Performance Evaluation of the Weakly Hard Real-Time Tasks for Global Multiprocessor Scheduling Approach

Abstract

Real-time systems can be classified into three categories, based on the “seriousness” of deadline misses either by hard, soft, or weakly hard real-time tasks. The consequences of deadlines miss for a hard real-time task cannot be tolerated because some failure can affect the system performance whereas some deadline misses can be tolerated for soft real-time tasks. Meanwhile, in a weakly hard real-time task, the distribution of its met and missed deadlines is stated and specified precisely. Due to the complexity and significantly increased functionality in system computation, attention has been given to multiprocessor scheduling. Studies have shown that current multiprocessor scheduling of weakly hard real-time tasks used imprecise computation model based on iterative algorithms.
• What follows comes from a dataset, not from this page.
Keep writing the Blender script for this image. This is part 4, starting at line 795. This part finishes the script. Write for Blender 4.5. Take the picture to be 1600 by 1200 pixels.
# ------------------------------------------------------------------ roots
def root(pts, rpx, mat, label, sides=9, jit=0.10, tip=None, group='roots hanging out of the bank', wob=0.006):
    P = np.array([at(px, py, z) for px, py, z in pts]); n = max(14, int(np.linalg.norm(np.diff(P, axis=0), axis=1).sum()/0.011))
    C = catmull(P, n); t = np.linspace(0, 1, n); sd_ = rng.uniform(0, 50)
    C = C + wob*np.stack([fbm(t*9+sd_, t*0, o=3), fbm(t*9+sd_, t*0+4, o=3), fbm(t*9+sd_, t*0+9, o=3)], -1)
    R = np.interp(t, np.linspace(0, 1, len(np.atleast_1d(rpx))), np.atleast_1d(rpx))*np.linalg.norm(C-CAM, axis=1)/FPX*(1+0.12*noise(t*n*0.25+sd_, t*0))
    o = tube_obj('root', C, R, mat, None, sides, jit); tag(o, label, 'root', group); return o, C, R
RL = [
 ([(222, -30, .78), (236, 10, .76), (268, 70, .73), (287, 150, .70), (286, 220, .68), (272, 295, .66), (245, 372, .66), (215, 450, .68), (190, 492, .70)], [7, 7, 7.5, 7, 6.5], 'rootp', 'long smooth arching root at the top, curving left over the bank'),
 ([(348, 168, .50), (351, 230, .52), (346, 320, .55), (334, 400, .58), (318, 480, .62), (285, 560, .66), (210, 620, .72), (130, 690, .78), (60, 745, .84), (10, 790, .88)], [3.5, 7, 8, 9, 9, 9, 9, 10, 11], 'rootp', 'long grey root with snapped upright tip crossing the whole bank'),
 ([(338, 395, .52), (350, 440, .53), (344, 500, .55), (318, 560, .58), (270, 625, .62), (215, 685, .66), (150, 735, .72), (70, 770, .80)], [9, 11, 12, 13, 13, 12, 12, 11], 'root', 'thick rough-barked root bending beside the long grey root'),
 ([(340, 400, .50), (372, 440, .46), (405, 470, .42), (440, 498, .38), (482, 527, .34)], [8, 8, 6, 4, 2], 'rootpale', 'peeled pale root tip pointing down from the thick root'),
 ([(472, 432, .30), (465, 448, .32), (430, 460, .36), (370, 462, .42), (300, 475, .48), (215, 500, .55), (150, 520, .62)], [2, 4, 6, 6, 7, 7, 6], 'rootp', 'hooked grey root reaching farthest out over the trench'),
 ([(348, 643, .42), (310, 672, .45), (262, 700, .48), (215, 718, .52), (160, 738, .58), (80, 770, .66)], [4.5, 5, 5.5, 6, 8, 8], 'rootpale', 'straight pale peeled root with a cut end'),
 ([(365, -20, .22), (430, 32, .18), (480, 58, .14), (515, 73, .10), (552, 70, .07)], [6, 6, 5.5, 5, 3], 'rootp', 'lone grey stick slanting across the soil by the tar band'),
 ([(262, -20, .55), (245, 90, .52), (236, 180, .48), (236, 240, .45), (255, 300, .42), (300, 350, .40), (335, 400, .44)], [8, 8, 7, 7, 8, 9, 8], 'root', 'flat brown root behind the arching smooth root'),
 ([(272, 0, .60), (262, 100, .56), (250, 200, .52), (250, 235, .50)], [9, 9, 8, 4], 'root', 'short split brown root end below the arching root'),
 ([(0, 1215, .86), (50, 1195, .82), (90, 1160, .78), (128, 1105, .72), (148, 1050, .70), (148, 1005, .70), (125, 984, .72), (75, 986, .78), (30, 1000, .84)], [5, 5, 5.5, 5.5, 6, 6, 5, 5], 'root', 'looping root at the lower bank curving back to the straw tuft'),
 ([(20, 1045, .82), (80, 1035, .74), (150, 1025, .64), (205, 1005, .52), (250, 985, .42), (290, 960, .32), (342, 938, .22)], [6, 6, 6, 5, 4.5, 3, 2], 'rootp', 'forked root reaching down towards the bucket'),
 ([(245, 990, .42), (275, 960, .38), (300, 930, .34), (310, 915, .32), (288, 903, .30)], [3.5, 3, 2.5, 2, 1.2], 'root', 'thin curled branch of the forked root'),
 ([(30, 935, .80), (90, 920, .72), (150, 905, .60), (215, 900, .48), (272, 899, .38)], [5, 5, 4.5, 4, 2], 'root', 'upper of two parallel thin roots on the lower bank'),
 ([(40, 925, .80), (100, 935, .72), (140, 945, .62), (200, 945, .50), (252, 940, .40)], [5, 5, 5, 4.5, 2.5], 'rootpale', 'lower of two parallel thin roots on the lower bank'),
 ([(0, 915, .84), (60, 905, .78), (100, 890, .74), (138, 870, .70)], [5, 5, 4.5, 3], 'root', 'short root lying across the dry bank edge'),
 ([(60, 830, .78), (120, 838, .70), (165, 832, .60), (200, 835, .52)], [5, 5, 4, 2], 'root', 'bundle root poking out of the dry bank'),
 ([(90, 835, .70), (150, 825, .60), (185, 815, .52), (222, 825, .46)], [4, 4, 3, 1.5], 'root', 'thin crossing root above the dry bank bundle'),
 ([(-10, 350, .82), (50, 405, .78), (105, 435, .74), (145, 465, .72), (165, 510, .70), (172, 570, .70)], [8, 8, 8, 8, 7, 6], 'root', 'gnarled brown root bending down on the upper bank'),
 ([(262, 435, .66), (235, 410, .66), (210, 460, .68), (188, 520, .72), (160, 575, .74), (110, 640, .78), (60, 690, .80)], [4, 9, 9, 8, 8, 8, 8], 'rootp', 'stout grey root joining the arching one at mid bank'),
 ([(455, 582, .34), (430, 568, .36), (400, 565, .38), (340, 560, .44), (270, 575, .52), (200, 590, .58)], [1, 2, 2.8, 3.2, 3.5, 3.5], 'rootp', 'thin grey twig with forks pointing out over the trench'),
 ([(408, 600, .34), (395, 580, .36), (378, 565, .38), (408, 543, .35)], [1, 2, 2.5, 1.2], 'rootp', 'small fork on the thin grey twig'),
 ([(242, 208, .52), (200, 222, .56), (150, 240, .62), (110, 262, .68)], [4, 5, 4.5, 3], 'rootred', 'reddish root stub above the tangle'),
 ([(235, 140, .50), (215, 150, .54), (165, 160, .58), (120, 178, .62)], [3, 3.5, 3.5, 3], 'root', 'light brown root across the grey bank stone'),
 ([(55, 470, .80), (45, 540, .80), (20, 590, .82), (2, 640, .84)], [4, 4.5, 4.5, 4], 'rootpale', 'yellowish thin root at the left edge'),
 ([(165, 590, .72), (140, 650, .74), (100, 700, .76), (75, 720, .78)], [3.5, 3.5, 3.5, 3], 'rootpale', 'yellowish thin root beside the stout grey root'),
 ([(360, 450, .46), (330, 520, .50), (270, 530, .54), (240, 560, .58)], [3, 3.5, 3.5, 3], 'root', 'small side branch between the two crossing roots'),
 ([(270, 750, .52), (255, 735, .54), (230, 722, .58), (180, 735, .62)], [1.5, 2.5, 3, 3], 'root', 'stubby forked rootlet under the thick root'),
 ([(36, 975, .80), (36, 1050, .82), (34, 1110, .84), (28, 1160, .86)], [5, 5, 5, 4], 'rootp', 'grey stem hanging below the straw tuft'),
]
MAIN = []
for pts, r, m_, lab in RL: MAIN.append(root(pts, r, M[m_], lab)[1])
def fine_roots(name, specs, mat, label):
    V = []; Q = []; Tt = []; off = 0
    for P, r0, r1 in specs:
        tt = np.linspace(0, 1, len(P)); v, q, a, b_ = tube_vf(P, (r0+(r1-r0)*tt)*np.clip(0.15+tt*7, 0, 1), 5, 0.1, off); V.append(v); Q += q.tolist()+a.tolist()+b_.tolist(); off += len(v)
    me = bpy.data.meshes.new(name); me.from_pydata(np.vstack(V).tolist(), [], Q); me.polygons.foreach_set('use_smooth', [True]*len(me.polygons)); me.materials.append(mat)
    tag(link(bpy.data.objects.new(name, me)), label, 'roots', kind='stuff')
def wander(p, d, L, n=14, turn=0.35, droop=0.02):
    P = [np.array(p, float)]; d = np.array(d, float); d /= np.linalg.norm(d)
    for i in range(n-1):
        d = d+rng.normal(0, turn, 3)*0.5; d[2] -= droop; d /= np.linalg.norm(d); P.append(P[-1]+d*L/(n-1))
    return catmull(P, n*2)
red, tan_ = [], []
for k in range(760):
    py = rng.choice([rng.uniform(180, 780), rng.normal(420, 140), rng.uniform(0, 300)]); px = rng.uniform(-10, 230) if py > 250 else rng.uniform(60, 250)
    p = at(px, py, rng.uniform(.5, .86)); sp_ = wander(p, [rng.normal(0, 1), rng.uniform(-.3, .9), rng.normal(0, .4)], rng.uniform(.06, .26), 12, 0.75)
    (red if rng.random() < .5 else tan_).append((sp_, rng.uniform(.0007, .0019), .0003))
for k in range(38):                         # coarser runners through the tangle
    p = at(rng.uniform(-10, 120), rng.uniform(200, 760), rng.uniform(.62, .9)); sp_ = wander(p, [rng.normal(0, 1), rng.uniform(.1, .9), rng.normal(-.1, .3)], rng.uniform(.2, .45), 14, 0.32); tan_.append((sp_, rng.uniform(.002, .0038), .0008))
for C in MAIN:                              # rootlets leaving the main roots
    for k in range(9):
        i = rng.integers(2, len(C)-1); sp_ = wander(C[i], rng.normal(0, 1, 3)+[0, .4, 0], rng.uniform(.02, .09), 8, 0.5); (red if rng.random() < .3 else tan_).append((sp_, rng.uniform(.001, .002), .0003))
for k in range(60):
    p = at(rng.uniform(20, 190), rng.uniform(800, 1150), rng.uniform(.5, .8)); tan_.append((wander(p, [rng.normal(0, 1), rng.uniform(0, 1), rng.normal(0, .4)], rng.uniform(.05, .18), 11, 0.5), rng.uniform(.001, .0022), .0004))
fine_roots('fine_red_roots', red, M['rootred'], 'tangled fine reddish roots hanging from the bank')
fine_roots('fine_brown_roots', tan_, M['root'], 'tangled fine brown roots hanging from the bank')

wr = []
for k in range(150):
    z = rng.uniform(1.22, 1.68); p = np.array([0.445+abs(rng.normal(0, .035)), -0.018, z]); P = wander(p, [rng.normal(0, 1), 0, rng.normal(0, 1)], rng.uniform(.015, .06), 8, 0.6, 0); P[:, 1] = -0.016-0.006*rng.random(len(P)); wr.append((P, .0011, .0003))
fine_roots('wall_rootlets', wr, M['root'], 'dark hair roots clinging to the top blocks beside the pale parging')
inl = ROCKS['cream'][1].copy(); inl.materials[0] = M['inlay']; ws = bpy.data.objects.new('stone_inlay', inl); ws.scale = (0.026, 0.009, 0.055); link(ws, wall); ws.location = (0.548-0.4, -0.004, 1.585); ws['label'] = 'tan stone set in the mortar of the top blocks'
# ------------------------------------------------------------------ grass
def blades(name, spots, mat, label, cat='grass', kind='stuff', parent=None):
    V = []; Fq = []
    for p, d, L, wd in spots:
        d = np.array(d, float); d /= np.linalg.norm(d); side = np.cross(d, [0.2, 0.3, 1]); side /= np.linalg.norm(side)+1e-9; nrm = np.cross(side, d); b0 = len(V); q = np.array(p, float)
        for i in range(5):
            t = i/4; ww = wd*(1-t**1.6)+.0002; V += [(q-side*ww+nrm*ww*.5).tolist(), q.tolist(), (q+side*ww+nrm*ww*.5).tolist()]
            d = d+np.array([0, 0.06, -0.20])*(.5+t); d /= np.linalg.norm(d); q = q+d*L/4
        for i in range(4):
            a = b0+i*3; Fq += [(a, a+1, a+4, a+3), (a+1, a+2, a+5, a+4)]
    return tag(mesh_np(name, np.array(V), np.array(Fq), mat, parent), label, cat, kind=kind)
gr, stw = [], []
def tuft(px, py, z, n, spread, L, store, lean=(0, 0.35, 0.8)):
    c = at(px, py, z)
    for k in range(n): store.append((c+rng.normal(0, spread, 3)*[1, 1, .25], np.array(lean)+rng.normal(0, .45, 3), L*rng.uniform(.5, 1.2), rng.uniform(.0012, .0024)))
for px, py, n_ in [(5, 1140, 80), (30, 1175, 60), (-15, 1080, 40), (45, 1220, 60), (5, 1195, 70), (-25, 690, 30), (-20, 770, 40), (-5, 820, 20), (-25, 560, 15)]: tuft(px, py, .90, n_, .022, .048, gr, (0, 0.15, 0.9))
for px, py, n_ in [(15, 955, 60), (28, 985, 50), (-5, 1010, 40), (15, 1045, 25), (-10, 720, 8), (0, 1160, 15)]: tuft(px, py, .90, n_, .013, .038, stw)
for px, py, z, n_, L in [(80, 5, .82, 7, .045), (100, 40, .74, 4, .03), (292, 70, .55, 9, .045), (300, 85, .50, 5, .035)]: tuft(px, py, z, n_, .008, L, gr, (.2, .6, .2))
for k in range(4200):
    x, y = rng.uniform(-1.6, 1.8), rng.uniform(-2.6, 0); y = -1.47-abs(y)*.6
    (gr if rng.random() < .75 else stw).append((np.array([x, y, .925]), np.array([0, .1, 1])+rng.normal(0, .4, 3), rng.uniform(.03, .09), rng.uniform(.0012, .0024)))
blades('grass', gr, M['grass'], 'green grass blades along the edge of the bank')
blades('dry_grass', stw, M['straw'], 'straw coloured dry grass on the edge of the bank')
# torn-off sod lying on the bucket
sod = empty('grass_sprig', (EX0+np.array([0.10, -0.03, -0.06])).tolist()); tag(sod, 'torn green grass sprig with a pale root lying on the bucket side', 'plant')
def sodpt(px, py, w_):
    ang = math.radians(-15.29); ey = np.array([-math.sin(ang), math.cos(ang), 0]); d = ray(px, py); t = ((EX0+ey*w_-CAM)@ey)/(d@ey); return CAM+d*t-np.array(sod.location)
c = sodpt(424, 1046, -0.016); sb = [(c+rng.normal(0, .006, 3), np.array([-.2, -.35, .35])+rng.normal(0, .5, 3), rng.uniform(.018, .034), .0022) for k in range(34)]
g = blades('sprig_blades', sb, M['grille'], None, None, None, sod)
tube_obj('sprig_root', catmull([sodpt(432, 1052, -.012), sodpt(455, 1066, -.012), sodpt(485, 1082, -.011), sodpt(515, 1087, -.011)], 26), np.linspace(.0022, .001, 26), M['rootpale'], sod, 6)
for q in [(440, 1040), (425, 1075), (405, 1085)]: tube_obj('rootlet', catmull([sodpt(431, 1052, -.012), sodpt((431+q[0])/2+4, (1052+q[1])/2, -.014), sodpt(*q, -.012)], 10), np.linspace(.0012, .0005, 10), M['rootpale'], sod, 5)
This algorithm decomposed into two parts; mandatory and optional parts, unfortunately, the result analysis is precise only if its mandatory and optional parts are both executed. Even, the use of hierarchical scheduling algorithm, such as two-level scheduling under PFair algorithm may cause high overhead due to frequent preemptions and migrations. Furthermore, this algorithm incurs significant run-time overhead due to their quantum-based scheduling. In order to cater for the limitations and stated problems, an alternative multiprocessor scheduling approach, called global scheduling is proposed. The proposed scheduling approach aims to improve the probability of deadline satisfactions as much as possible and at the same time achieve a higher utilization of the task sets, with less task migrations. Thus, in this paper, performance measurement parameters are used as performance evaluation of the proposed scheduling approach.